例えば、中途障害者の方。健常者だったころの身体の記憶と、障害をもつようになってからの身体の記憶。2つの記憶が融合して、その人の身体のローカル・ルールが作られているという発想。

 

これを聞いたときに思ったのは、

これは、障害の有無に関わらないのでは?ということ。

 

たとえば野球の剛速球投手。

若い頃。普通に投げさえすれば、球はビュンビュン走って、ジャンジャン三振がとれた。

なのに、いつの間にか。

同じように投げているはずなのに打たれるようになる。

 

そのまま、豪速球のイメージが捨てきれず、肩や肘を壊して引退していく選手。

逆に、緩急を使い分ける技巧派に生まれ変わって再ブレイクする選手。

 

前者は自分の老いを、つまり、若いころの自分と年齢を重ねた自分という、身体の二重性を受け入れられなかった例。

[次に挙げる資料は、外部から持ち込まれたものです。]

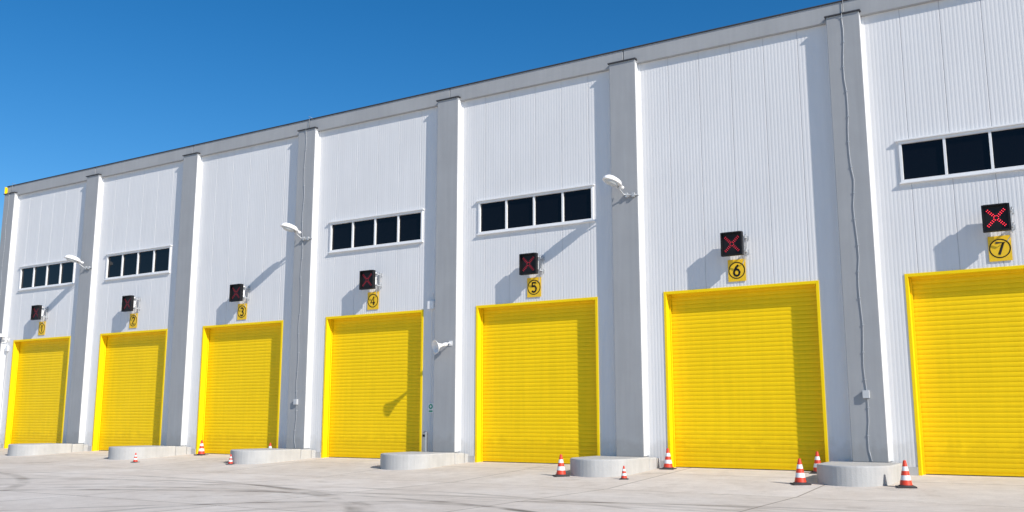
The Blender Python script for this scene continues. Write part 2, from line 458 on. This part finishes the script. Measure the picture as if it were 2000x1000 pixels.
m = MB(); m.box(-.11, .11, -.012, 0, -.17, .17, 0)
m.add([(.085 * math.cos(t * math.pi / 12), -.016, .05 + .085 * math.sin(t * math.pi / 12)) for t in range(24)], [tuple(range(24))], 1)
m.add([(.04 * math.cos(t * math.pi / 12), -.019, .05 + .04 * math.sin(t * math.pi / 12)) for t in range(24)], [tuple(range(24))], 0)
m.box(-.08, .08, -.015, -.0125, -.13, -.08, 1)
m.build('assembly_notice_sign', [M_white, M_green], loc=(-19.44, WALL - .045, 1.76))

m = MB(); m.lathe([(.10, 0), (.10, .02), (.085, .03), (.085, .42), (.09, .43), (.09, .64), (.078, .66), (.06, .68), (.0, .69)], n=24)
m.box(-.05, .05, -.095, -.086, .50, .58, 1)
m.build('ash_bin', [M_steel, M_blk], loc=(-19.40, -.14, .30))

m = MB(); m.box(-.05, .05, -.02, 0, -.08, .08, 0)
m.tube([(0, -.01, 0), (0, -.30, .02), (0, -.34, .12)], .022, 8, 0)
m.box(-.07, .07, -.52, -.16, .12, .25, 0); m.box(-.085, .085, -.58, -.14, .252, .27, 0)
m.lathe([(.045, 0), (.045, .03), (.03, .032), (0, .032)], Matrix.Translation((0, -.52, .185)) @ Matrix.Rotation(math.pi / 2, 4, 'X'), 14, 1)
m.box(-.10, .10, -.09, 0, -.55, -.30, 0); m.tube([(0, -.04, -.30), (0, -.03, -.02)], .012, 6, 0); m.tube([(0, -.03, -.55), (0, -.03, -4.8)], .012, 6, 0)
m.build('security_camera', [M_white, M_blk], loc=(-45.2, WALL - .02, 5.2))

# ------------------------------------------------------------------ cones
def cone(x, y, h, rz=0):
    z = gz(y); m = MB(); s = h / .55
    b = .19 * s
    m.box(-b, b, -b, b, 0, .025 * s, 2)
    m.lathe([(.165 * s, .025 * s), (.15 * s, .045 * s), (.135 * s, .05 * s)], n=20, mi=2, caps=False)
    R = lambda t: (.128 - .098 * t) * s
    lv = [0, .20, .40, .58, .76, 1.0]; ms = [0, 1, 0, 1, 0]
    pr = [(R(t), (.05 + .50 * t) * s, ms[min(i, 4)]) for i, t in enumerate(lv)]
    m.lathe(pr, n=20, caps=False)
    m.lathe([(.03 * s, .55 * s), (.022 * s, .557 * s), (.0, .557 * s)], n=20, caps=False)
    o = m.build('traffic_cone', [M_cone, M_conew, M_coneb], loc=(x, y, z)); o.rotation_euler = (0, 0, rz)
for a in [(-3.92, -2.5, .60, .3), (-6.27, -2.66, .60, .5), (-6.52, .05, .56, .2), (-10.74, -.03, .58, .1), (-10.78, -2.95, .34, .4),
          (-12.76, -2.77, .58, .7), (-26.75, -.05, .52, 0), (-25.72, -2.87, .34, .3), (-30.48, -.11, .58, .2), (-30.2, -3.34, .34, .1)]:
    cone(*a)

# ------------------------------------------------------------------ light, sky
sd = Vector((2.75, -1, 2.0)).normalized()
sun = bpy.data.lights.new('sun', 'SUN'); sun.energy = 5; sun.angle = math.radians(.53); sun.color = (1, .955, .89)
so = bpy.data.objects.new('sun', sun); COL.objects.link(so)
so.rotation_euler = sd.to_track_quat('Z', 'Y').to_euler(); so.location = (60, -30, 50)
W = bpy.data.worlds.new('World'); S.world = W; W.use_nodes = True
nt = W.node_tree; bg = nt.nodes['Background']
sk = nt.nodes.new('ShaderNodeTexSky'); sk.sky_type = 'NISHITA'; sk.sun_disc = False
sk.sun_elevation = math.asin(sd.z); sk.sun_rotation = math.atan2(sd.x, sd.y)
sk.altitude = 300; sk.air_density = 1.0; sk.dust_density = .0; sk.ozone_density = 4.0
hs = nt.nodes.new('ShaderNodeHueSaturation'); hs.inputs['Saturation'].default_value = 1.33
nt.links.new(sk.outputs[0], hs.inputs['Color'])
nt.links.new(hs.outputs[0], bg.inputs[0]); bg.inputs[1].default_value = .122

# ------------------------------------------------------------------ camera
cd = bpy.data.cameras.new('camera'); cd.sensor_width = 36; cd.lens = 1834 / 2000 * 36; cd.clip_end = 2000; cd.clip_start = .1
co = bpy.data.objects.new('camera', cd); COL.objects.link(co)
co.location = (0, -26, 1.43); co.rotation_euler = (math.radians(90 + 9.78), 0, math.radians(31.7))
S.camera = co
S.view_settings.view_transform = 'Standard'; S.view_settings.look = 'None'; S.view_settings.exposure = 0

後者は受け入れて新たなローカル・ルールを生み出した例。

 

老いは障害と違って、変化が緩やかだから本人が気づきにくいし、受け入れにくい。

 

かくいう私も、いつの間にか右腕が上がらなくなっていた。

いわゆる、ン十肩というヤツである。

 

中学校までは器械体操をしていて、体は人一倍柔らかかったはず。

あのころは、ブリッヂして自分の足を手で摑めたはず。

でも今は。

右腕が痛くて、後ろで手を組むことすらできない。

 

なのに!

 

デスクで仕事をしている最中に、真後ろにあるものを取ろうとして、ひょいと右腕を伸ばしてしまい、激痛に苦しむ……なんてことがちょくちょく起こる。

 

両腕が自由に動いたころの記憶が、身体にしみついているからなんだろう。

豪速球が諦められない投手みたいだ。

 

もちろん、動かないから諦めようというのではない。

 

これまで、何のメンテナンスもしてこなかったツケでもあるわけだから、そこは、これからも長く使えるように、少しずつメンテナンスをしながら、

でも、無駄に抗うのではなく、

「右腕が動かない」という新しい身体の記憶を融合させて、新しいマイ・ルールを作っていこうって思ったら、なんだかこの先、新しい世界が広がっていそうで、これからの人生まだまだ楽しめそうな気がしてきた。